8 March 2024
Loss-making trades and why they should be analyzed
It is difficult for beginners to learn how to trade, but even professional traders do not always do everything perfectly. Loss-making trades are common among a wide range of investors, regardless of their experience, skills, and abilities.
Even if you trade wisely and have a solid plan in place, you can still close a trade in the red and be disappointed. To minimize losses when opening subsequent orders, it is important to learn how to analyze your losing positions, draw conclusions, and correct mistakes.
Reasons for losing trades
Lack of a trading strategy
A trading strategy provides a growth path to profitability and includes clear goals, strong analysis, and realistic profit and loss expectations. You must sit in front of the screen for a long time before creating the perfect trading strategy for yourself.
Poor risk management
No matter how great your trading strategy is, it will still fail if you manage your risks poorly. Learn to contain your losses so that you don't leave all your capital in the market.
Mistakes in entering the market
Analyzing the market situation is an equally important part of determining market entry points. If you make a mistake or make an incorrect forecast, the trade can have unprofitable consequences for your total capital.
No exit plan for losing trades
Traders have in mind only the endpoint and the long-awaited profit they can get from this trade. However, it is important to understand that the market is unpredictable and the price can start moving in the opposite direction. There is a possibility of loss on every trade, and setting a stop loss will help to minimize possible losses during trading.
Impulsive decisions
Trading has a considerable impact on the trader's emotional state and often leads to irrational trading decisions, even if it contradicts any parameters and strategies you have set out in your trading plan. Learn to control your emotions and try to analyze possible developments in the situation.
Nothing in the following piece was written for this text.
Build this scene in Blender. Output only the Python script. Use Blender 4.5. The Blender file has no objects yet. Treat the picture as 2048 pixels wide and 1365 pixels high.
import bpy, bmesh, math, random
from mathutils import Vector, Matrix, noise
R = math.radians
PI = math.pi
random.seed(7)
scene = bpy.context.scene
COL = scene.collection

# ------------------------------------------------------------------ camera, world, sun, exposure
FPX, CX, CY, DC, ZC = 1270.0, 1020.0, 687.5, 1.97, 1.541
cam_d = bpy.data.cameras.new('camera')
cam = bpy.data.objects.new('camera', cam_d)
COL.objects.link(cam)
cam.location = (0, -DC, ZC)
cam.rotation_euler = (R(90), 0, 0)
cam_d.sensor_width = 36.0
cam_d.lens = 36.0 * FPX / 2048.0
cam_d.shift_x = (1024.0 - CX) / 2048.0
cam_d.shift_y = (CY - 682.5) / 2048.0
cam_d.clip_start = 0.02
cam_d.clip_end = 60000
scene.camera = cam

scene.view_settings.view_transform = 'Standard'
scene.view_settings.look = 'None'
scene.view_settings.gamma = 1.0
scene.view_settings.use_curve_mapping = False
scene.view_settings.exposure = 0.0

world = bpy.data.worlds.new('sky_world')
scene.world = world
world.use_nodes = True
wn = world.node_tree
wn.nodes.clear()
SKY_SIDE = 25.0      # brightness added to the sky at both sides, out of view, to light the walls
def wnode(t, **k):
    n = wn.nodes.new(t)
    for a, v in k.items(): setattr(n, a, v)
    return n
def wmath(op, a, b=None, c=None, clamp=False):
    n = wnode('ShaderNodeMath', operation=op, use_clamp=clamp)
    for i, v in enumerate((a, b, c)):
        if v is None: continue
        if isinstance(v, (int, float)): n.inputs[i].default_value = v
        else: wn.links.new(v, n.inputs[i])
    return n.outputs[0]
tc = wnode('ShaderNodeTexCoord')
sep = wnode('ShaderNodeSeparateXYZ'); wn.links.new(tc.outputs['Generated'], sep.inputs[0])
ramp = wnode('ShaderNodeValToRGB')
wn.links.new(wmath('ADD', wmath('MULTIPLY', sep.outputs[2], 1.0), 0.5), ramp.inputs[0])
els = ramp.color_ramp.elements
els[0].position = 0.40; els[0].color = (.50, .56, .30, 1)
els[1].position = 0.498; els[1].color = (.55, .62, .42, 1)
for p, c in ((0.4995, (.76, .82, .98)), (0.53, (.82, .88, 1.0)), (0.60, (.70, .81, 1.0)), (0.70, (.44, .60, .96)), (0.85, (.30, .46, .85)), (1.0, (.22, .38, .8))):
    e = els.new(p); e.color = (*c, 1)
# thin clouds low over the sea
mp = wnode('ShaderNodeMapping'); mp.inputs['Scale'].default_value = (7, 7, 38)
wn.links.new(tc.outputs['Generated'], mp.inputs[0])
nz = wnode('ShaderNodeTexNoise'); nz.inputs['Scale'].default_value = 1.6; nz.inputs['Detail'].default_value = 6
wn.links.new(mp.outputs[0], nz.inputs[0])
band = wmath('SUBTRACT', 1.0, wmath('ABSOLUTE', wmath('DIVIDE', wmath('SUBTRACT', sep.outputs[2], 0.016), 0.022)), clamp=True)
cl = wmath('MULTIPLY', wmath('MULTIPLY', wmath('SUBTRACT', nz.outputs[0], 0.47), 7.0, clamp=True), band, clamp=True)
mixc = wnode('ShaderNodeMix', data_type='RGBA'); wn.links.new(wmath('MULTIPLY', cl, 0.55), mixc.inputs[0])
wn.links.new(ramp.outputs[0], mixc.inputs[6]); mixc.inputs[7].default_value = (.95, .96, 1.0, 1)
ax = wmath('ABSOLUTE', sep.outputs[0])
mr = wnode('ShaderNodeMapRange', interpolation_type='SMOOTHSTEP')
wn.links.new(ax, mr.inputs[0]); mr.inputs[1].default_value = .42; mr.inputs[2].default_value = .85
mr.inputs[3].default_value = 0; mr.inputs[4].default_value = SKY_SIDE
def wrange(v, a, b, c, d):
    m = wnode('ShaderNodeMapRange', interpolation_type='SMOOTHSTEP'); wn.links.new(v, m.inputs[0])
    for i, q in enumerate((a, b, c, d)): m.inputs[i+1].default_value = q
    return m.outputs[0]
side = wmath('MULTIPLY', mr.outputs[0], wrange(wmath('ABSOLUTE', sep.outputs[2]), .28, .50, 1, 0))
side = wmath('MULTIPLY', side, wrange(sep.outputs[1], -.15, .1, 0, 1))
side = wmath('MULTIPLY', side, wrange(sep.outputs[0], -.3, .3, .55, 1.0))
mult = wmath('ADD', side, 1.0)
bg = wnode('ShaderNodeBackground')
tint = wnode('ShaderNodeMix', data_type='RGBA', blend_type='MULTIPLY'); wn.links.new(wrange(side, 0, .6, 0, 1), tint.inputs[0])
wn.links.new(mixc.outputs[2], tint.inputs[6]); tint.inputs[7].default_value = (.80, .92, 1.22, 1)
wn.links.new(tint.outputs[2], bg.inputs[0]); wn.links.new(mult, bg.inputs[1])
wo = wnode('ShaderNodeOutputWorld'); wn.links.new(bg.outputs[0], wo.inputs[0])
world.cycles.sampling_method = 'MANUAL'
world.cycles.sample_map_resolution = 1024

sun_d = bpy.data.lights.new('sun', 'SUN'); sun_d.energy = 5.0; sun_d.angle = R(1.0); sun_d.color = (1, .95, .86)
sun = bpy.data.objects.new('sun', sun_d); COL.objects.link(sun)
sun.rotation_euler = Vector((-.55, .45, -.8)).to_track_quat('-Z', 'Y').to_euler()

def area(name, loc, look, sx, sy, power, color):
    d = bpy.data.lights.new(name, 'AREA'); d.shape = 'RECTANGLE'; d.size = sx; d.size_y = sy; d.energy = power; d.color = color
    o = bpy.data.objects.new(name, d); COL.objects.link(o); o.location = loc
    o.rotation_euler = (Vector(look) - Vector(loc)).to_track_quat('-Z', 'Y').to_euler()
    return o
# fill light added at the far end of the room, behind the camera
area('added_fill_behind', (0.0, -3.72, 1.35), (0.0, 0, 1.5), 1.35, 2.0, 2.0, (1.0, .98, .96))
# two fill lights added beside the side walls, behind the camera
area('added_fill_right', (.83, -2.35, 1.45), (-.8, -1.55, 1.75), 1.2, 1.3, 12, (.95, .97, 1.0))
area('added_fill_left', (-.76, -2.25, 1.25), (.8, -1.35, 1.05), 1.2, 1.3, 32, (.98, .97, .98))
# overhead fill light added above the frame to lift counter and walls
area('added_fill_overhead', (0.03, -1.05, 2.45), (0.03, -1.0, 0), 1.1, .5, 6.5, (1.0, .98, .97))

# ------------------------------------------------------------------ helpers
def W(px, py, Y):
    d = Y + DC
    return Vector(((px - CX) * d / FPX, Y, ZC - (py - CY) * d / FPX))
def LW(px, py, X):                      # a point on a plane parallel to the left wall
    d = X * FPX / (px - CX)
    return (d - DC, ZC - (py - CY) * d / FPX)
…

Concluding a large number of trades
Diversification of trades can lead to several mistakes. Too many trades in different portfolios in a short period is an excessive amount of information that can cause meaningless errors.
Loss-making trades analysis
To reduce the number of losing trades, you need to practice risk management, acquire the necessary skills and not give in to emotions. For analysis, you can keep a trading journal, write down all your positions, and investigate why you lost trades.
This way, you will know your biggest problems and shortcomings and can focus on solving them. Ineffective trading strategy? Change it. Not enough knowledge? Learn something new. Overly emotional? Find emotion management techniques to help reduce their impact.
Remember, it's normal for trades to go against you, and learning how to analyze them will benefit your future currency speculation.